Clearly, these settlers do not want to be under Palestinian rule and would threaten violent resistance to it, too. But they would quickly find out that a Palestinian police force would not coddle them as Israeli governments have done, and paradoxically, because they attach a greater value to the Land of Israel than to the State of Israel, many of them might ultimately be willing, if they could have their civil and property rights safeguarded and continue to be Israeli citizens, to live in the land but outside the state. So might many of the more politically moderate ultra-Orthodox and secular Jews in the settlements, whose approach would be more pragmatic.

I suggest something somewhat more modestly than Halkin that there be two jurisdictions in a federal state, only one of which with a say in the national government, rather than two true states, because I don't think that the promises necessary to make this kind of arrangement workable could be honored by either side without the commitment of the Israeli government to honor it, and because I don't think that Israel would tolerate a complete cession of its right to enter onto Palestinian territory and its genuine agreement would be necessary to make this work.

Yes, this would be basically a colonial arrangement, with the Israeli Supreme Court functioning in much the role of the British Privy Council. But, this would still be better for Palestinians than the status quo. It is now a dependent political body without even ordinary civil law and tax jurisdiction over everyone within its boundaries.

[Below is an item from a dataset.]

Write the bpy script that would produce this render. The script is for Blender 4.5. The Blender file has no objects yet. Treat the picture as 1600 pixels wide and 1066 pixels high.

I think that this could work. It is easier to regulate the functioning of courts and tax systems than the overall decisions of people to live in a particular area. It is easier to change someone's legal rights than to forcibly evict every single one of tens of thousands of your own citizens. It is easier to have a situation where the norm is simply to refuse to intervene militarily, and where one can count on never having sovereign opposition to one's own forces.